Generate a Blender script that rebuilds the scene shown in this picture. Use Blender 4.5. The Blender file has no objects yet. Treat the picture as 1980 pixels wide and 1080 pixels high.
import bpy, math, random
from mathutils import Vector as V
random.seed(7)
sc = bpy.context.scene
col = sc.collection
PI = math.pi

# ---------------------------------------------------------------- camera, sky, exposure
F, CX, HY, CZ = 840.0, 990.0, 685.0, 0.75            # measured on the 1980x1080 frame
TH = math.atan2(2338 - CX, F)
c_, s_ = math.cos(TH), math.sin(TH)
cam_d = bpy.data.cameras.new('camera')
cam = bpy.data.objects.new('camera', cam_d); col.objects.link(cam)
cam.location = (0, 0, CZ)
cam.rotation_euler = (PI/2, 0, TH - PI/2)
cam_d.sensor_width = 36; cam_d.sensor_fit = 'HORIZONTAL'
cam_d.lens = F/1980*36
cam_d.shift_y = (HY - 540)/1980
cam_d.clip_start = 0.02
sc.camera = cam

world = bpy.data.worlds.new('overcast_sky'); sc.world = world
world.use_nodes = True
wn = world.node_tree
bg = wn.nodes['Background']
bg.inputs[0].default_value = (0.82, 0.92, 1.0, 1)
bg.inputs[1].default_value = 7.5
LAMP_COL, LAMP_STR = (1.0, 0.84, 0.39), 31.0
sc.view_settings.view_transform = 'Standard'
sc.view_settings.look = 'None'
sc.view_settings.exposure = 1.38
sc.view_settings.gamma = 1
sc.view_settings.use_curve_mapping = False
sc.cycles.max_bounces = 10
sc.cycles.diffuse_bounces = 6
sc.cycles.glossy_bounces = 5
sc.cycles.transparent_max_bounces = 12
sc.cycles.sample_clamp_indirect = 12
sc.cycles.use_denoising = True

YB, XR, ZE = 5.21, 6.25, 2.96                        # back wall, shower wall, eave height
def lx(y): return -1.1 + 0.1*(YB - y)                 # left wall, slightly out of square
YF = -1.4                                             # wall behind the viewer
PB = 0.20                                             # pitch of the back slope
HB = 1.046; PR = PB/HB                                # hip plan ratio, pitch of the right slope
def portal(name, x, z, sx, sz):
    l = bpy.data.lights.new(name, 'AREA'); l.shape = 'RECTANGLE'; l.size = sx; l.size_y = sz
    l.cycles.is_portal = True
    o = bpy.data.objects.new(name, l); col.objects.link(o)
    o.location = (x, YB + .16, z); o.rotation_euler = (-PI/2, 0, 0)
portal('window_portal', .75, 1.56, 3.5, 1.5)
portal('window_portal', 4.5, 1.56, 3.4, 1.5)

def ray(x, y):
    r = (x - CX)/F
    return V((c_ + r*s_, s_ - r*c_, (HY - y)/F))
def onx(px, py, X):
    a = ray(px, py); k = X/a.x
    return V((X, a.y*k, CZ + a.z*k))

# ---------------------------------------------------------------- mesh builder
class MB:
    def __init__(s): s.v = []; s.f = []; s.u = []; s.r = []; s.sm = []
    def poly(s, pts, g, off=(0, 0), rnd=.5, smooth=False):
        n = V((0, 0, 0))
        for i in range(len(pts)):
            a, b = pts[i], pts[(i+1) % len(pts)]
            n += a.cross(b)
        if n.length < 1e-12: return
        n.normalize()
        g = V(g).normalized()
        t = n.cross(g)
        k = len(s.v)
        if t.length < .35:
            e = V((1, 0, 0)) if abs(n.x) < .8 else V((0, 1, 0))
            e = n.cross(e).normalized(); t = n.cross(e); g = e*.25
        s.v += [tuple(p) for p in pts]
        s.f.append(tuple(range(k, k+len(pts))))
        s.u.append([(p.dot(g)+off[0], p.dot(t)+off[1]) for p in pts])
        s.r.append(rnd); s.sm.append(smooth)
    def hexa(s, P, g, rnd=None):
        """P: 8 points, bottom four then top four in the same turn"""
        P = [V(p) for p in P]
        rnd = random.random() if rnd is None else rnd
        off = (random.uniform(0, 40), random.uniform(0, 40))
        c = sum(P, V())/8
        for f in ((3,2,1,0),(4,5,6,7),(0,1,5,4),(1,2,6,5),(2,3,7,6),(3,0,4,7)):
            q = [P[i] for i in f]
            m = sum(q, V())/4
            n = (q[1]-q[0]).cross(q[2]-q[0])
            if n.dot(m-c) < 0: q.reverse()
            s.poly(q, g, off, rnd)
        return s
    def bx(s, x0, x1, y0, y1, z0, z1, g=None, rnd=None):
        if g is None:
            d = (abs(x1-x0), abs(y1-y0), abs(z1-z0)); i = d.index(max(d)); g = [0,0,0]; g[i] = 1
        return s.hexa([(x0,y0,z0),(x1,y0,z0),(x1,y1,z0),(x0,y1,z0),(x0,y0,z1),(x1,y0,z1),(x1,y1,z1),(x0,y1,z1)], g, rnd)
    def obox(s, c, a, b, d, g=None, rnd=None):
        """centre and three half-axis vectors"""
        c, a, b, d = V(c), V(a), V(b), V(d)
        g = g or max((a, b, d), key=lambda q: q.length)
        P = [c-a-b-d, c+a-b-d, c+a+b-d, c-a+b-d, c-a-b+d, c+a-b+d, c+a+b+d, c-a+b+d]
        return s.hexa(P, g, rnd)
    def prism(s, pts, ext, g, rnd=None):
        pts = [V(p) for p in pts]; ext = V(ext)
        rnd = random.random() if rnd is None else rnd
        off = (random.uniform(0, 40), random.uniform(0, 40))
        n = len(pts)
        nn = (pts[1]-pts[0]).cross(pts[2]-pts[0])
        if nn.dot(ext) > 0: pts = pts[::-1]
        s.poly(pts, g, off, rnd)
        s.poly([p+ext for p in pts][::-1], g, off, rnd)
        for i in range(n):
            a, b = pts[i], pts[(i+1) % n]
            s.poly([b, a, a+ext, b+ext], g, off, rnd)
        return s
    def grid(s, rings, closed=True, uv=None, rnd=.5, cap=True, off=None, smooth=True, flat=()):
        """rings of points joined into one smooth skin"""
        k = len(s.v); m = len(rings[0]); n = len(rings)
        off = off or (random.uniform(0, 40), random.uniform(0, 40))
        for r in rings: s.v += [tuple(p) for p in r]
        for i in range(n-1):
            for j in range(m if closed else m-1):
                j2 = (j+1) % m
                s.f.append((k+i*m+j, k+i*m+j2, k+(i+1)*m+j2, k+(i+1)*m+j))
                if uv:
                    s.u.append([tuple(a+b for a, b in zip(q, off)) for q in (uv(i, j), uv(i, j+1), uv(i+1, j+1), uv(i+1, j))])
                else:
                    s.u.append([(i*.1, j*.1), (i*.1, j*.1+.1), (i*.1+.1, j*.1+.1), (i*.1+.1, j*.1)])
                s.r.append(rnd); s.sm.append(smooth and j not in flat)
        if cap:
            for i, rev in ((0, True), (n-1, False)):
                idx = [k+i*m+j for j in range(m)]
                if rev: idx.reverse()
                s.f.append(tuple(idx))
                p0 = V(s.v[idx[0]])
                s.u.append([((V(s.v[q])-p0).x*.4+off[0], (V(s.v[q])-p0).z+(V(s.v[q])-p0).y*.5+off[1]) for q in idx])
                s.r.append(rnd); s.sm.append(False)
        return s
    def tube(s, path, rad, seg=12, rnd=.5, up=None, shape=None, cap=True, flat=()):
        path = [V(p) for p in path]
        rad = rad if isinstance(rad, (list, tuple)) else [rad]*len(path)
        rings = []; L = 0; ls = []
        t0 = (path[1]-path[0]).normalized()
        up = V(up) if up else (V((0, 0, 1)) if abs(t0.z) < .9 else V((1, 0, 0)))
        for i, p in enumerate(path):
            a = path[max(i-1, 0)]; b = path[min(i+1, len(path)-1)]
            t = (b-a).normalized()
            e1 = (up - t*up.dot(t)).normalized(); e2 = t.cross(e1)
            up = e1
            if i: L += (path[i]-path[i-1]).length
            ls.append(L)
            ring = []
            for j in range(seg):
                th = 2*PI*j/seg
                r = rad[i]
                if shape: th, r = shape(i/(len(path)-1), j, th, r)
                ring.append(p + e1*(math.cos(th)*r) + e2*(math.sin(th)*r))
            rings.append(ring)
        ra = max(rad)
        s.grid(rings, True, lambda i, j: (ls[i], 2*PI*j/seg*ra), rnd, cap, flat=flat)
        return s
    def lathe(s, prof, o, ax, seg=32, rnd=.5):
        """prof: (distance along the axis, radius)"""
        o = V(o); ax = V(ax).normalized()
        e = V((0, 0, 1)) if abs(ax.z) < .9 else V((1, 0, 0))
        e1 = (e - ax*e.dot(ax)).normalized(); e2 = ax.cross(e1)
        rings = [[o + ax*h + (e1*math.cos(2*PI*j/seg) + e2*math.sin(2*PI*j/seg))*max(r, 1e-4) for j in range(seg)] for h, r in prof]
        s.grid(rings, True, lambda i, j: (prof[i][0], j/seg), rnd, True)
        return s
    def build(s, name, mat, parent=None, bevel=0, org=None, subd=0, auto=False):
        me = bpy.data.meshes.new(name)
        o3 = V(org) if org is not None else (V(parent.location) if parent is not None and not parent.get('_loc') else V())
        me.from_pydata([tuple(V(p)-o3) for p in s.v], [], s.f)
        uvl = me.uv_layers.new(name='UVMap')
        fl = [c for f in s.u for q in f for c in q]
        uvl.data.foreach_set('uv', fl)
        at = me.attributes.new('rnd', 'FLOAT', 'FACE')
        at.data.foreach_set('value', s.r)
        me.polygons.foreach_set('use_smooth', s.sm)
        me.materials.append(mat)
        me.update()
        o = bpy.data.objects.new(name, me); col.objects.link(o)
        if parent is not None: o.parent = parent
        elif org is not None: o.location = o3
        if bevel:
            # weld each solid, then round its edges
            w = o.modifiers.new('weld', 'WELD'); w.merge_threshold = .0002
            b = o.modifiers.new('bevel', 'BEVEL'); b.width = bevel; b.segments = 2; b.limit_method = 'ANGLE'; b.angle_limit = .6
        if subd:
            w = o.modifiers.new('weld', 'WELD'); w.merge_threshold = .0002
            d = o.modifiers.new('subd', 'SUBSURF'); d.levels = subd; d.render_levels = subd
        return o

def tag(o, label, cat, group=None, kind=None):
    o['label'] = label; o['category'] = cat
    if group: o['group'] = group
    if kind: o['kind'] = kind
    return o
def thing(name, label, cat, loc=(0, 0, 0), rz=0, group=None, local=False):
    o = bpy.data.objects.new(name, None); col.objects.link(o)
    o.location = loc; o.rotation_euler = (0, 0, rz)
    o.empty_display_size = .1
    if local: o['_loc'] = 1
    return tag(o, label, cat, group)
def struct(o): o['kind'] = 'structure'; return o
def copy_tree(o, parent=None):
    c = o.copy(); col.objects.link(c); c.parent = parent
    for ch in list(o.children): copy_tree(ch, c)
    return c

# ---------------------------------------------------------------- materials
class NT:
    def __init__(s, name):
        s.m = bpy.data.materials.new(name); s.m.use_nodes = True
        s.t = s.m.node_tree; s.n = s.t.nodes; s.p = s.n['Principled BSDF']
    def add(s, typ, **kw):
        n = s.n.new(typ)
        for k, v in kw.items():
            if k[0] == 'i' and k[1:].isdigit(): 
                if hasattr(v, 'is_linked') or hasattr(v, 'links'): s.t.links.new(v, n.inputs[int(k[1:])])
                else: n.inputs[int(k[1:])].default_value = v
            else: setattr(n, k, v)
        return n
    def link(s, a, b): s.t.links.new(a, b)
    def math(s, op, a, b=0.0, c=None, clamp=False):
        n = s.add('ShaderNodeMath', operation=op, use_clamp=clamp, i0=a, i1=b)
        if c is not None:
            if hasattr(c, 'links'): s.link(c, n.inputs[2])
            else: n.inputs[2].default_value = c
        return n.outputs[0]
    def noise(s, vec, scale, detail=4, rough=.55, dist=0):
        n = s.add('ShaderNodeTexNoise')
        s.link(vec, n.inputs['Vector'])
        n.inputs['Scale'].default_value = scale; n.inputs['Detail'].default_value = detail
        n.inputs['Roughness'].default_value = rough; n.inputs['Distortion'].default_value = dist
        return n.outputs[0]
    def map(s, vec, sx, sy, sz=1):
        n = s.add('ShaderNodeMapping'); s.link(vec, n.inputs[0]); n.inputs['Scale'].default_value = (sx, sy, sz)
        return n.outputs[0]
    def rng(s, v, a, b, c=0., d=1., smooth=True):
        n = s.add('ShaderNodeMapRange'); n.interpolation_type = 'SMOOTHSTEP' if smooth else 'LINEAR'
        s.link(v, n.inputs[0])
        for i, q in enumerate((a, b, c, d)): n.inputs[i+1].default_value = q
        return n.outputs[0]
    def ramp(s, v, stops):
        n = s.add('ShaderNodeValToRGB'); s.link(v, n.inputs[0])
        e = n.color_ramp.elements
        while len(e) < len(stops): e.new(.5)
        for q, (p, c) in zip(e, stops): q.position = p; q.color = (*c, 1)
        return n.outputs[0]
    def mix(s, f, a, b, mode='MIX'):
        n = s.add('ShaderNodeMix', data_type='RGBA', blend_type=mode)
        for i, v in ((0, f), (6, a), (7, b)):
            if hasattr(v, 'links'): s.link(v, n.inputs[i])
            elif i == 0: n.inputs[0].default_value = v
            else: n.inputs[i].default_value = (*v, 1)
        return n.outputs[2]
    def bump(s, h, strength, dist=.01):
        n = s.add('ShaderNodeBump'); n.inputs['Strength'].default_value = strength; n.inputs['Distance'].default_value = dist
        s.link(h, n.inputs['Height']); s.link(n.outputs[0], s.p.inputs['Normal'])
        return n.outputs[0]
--
Problem to work on:
Return the opening line of the data and every line after it through the line containing "sc.camera = cam", please, exactly as written and with nothing added.

Completed exercise:
Generate a Blender script that rebuilds the scene shown in this picture. Use Blender 4.5. The Blender file has no objects yet. Treat the picture as 1980 pixels wide and 1080 pixels high.
import bpy, math, random
from mathutils import Vector as V
random.seed(7)
sc = bpy.context.scene
col = sc.collection
PI = math.pi

# ---------------------------------------------------------------- camera, sky, exposure
F, CX, HY, CZ = 840.0, 990.0, 685.0, 0.75            # measured on the 1980x1080 frame
TH = math.atan2(2338 - CX, F)
c_, s_ = math.cos(TH), math.sin(TH)
cam_d = bpy.data.cameras.new('camera')
cam = bpy.data.objects.new('camera', cam_d); col.objects.link(cam)
cam.location = (0, 0, CZ)
cam.rotation_euler = (PI/2, 0, TH - PI/2)
cam_d.sensor_width = 36; cam_d.sensor_fit = 'HORIZONTAL'
cam_d.lens = F/1980*36
cam_d.shift_y = (HY - 540)/1980
cam_d.clip_start = 0.02
sc.camera = cam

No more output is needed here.